* _Input records_:
= = = =
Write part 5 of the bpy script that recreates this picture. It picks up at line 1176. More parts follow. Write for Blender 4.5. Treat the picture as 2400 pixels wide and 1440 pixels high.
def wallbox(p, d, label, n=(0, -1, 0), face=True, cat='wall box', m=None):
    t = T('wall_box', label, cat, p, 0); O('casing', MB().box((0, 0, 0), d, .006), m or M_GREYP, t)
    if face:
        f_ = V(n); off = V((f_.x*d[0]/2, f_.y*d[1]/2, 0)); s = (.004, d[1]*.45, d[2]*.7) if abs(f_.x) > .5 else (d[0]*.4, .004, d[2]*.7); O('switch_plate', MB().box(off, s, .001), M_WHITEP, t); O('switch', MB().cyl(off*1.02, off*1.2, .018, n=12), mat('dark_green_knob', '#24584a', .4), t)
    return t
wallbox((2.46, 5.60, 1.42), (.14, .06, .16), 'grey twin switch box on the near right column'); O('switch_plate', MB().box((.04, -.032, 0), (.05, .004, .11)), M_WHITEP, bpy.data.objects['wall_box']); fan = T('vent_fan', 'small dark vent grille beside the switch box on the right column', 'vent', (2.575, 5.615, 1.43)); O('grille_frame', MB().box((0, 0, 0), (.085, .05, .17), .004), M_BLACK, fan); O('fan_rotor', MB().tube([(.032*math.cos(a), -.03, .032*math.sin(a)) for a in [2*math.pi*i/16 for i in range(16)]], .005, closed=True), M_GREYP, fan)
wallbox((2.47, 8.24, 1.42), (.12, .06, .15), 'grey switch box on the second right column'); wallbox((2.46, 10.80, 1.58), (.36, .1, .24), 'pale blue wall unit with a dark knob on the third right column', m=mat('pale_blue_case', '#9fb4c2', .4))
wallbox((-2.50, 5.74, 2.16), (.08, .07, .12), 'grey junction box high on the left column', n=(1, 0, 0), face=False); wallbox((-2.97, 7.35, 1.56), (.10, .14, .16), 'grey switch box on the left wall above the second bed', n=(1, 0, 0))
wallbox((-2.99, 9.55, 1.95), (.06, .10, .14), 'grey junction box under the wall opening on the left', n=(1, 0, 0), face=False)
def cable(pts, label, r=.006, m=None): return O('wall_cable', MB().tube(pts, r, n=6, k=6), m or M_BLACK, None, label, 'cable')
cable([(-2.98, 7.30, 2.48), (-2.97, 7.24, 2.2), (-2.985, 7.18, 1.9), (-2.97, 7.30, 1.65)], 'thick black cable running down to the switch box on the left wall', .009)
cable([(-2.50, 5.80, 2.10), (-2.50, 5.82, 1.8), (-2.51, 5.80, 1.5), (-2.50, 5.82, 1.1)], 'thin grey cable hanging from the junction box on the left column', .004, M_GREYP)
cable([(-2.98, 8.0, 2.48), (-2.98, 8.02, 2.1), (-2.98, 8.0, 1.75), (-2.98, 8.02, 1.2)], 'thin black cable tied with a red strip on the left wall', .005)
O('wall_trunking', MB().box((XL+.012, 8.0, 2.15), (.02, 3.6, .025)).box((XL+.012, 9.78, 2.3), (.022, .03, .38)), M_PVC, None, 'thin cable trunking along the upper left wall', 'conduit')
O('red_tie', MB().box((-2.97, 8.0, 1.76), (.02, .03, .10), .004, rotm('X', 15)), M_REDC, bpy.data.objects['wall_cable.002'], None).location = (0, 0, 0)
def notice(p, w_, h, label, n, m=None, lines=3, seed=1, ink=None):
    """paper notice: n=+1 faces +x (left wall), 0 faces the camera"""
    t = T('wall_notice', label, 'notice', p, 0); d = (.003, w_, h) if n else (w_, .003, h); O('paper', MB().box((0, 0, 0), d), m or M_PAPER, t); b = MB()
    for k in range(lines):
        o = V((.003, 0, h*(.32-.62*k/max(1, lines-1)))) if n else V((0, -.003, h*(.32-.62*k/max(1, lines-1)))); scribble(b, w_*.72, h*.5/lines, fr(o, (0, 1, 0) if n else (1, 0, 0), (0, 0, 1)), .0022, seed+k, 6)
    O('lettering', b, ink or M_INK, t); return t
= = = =
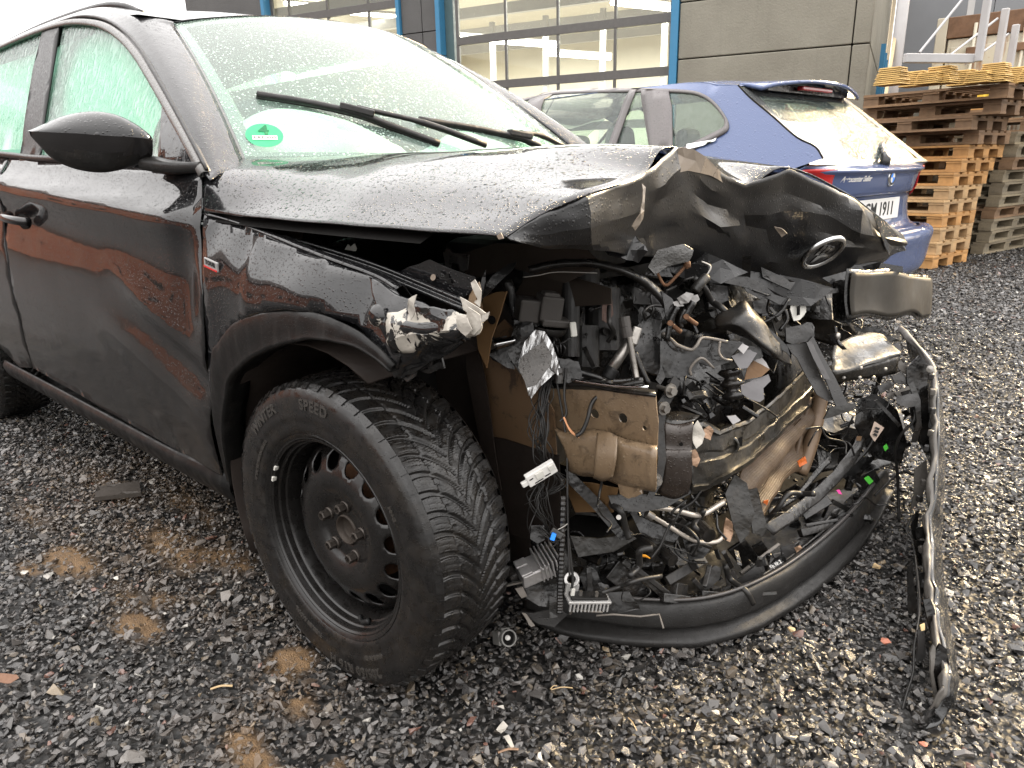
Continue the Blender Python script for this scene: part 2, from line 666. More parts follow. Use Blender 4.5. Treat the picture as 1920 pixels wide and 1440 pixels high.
= = = =
* _Instructions for the task_:
Work out how many lines of the listing above include the word "high". Report only the number.

* _Answer to the exercise_:
3